Hi!
I've been struggling for a while with a vmware lab installation environment. I have installed ESXi 5.1 on two separate hosts and installed vcenter on one of them. After finishing the installation I cannot log into the vCenter administration panel from the vSphere client. I installed the web client as well to add the domain that the lab servers are members of to the authorized domains.
I can now log into the vCenter administration from the web client with my domain credentials but when I try to log into vCenter server with the vSphere client I get the following error: " The vSphere client could not connect to "hostname". You do not have permission to log in to the server "hostname".
I have also tried with the admin@system-domain account that was created during the install, but I get the same message there. I can log into the web client with the admin@system-domain username as well.
So I am struggling to see why I can log into the vCenter from the web console but not from the vSphere client, any tips?
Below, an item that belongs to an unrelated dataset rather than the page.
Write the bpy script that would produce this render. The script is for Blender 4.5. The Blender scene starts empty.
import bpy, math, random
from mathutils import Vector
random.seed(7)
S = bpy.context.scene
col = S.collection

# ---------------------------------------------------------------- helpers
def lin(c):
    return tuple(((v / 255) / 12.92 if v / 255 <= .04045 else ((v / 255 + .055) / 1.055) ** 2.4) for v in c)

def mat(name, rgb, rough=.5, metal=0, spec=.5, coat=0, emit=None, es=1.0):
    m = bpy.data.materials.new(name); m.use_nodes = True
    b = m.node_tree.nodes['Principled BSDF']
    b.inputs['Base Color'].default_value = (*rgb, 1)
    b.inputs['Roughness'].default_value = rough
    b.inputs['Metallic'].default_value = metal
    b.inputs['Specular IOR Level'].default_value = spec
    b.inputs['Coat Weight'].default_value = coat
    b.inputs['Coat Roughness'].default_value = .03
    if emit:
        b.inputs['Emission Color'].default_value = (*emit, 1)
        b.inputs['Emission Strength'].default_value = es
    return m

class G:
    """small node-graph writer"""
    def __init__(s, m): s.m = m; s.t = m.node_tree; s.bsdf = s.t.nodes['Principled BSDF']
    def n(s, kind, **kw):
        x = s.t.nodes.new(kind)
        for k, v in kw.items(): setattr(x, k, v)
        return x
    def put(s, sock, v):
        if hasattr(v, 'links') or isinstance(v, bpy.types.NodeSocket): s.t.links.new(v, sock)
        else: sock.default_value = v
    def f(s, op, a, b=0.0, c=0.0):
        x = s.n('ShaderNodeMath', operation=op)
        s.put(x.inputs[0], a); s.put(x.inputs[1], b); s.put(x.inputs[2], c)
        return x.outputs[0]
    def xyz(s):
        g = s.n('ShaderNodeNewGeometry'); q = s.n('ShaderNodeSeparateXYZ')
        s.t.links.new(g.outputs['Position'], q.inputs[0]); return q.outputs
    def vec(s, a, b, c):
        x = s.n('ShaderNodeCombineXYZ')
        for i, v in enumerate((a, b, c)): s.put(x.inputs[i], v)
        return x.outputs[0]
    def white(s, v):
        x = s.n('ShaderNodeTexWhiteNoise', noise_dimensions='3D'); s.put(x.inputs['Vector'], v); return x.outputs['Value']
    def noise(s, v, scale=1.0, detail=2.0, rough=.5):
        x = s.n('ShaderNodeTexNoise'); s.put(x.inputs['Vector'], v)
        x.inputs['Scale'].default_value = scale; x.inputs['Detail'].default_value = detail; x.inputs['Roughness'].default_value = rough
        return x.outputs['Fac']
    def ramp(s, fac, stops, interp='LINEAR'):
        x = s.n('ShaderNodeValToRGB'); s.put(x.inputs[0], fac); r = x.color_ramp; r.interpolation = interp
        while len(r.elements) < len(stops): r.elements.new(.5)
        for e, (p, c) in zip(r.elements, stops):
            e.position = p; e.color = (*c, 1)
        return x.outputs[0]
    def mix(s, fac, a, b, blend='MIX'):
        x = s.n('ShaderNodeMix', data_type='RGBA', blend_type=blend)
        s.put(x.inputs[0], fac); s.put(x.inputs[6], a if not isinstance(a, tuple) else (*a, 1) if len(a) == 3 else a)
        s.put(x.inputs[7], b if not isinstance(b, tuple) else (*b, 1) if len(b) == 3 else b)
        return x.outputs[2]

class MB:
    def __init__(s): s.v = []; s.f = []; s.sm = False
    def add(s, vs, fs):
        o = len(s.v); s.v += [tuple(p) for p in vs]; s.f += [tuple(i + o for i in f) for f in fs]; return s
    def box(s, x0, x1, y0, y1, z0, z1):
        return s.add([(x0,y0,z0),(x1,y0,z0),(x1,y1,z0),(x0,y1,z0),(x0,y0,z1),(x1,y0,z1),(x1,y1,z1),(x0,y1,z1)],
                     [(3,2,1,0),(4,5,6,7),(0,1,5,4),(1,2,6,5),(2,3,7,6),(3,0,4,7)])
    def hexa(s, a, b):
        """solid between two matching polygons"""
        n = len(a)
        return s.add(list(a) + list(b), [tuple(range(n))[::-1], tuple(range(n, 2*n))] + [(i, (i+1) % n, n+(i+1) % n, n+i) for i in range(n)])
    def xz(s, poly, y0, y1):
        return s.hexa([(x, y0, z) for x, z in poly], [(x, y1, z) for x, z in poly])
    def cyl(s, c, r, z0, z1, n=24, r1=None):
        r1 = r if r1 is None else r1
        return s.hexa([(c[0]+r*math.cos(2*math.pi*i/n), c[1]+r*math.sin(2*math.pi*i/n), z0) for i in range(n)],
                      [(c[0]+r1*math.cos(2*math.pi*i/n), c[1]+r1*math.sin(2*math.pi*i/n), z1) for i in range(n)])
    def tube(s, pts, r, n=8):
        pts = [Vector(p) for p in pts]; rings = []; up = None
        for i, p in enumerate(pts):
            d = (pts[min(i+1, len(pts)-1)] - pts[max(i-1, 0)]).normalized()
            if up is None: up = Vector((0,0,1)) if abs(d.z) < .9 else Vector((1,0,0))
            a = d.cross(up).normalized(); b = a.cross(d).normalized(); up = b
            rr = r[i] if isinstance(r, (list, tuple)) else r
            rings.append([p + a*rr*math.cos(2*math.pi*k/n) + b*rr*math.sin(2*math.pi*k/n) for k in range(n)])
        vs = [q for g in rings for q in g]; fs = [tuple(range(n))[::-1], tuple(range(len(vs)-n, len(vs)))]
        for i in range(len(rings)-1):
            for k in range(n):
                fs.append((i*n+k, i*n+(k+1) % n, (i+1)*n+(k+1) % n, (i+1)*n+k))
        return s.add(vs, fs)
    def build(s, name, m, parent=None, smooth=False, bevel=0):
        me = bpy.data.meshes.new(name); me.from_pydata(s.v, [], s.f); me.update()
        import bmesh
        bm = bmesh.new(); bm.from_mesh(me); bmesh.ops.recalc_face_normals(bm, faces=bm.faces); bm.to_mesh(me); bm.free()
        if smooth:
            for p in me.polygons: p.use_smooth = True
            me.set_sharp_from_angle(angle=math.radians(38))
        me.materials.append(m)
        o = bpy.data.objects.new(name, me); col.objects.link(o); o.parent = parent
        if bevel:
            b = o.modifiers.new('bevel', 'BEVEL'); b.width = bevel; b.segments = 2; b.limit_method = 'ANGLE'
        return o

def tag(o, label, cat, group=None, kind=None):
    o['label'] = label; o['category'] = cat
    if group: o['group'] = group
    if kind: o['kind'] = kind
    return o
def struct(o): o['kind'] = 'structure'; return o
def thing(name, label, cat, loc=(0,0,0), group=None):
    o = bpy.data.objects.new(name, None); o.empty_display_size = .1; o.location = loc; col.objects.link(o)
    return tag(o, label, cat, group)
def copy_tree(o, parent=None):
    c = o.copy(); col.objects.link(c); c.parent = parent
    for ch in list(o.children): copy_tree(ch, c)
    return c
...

Thanks in advance!
Hi,
In web client, did you ad your id to the admin group?
Go to Home -> Administration -> SSO Users and Groups -> Add your ID there under _Administrators_
You will also have to add your domain id or the system-admin\_administrator_ group to the permissions in Vcenter. If your id is not added in vcenter permissions, you won't be able to login.
Thanks -AG
Thanks for the quick reply! My user is added to the _Administrators_ group under SSO users and groups.
But I am not sure if I understand what you mean with "You will also have to add your domain id or the system-admin\_administrator_ group to the permissions in Vcenter. If your id is not added in vcenter permissions, you won't be able to login." What other permissions are there to set than the SSO users and groups?
Hi,
Please check the screenshot attached. Your user should be added to the vcenter and should have permission as admin, or read-only depending upon the access needed. You can provide those rights to the user by logging in to VC using either admin@System-Domain. I think you might also want to try logging in to VC using the service account that you used to install SSO and VC and then add the necessary permissions to the ids that need to access VC. Not sure if this is of any help.
Thanks -AG
But that is my problem , I cannot log int vCenter with any account at all even when running the vSphere client on the vCenter server. So even with the admin@system-domain I can't log in to the administration panel. Both my domain account and my admin@system-domain account work on the web client...
With vCenter Server for Windows, the local "Administrators" group should have permissions by default. What you may do is to login through the Web Client and check the permissions and/or try to login through the vSphere Client on the vCenter Server itself (using the local Windows Administrator credentials) to see whether this works.
André
Thanks for the reply! I have tried logging into the vSphere client on the local machine using the both the local administrator username/password and the domain administrator username/password. Both accounts are members of the local Administrator group on the vCenter server.
I have even added new accounts to the SSO users and groups in the web client that I am allowed to log in with afterwards. In the web client login menu it's enough to just write the domain user name and password while on the vsphere client I have tried domain/username username@domain and just username with no luck..
Afaik the Windows vSphere Client doesn't care about SSO. Did you already check the permissions for the vCenter Server to see whether the local "Administrators" group has been added?
André
Not the SSO settings are important, the permissions on the vCenter Server and other objects is what you may need to look at.
Btw. you didn't grey out all occurances of the domain name.
André
When you are logged in to the vSphere Web Client, select an object (vCenter Server, Datacenter, Cluster, ...) and open the "Permissions" tab to see who has access to the object.
André
PS: I can still see the domain in one of the screenshots
I also had this issue. it was due to my AD evironment issue. i think this thing is also the same issue. Did you get any errors while trying to install the SSO? If that is so, definetely you have a error with your Domain. you should have to manually add the domain to the SSO. after that it will be ok...
We were experiencing this same issue for one user only. I removed him from the AD group in that gave him his permissions for vcenter, and then re-added him to the group. Had him log off and back on, and this fixed it. Worth a shot at least.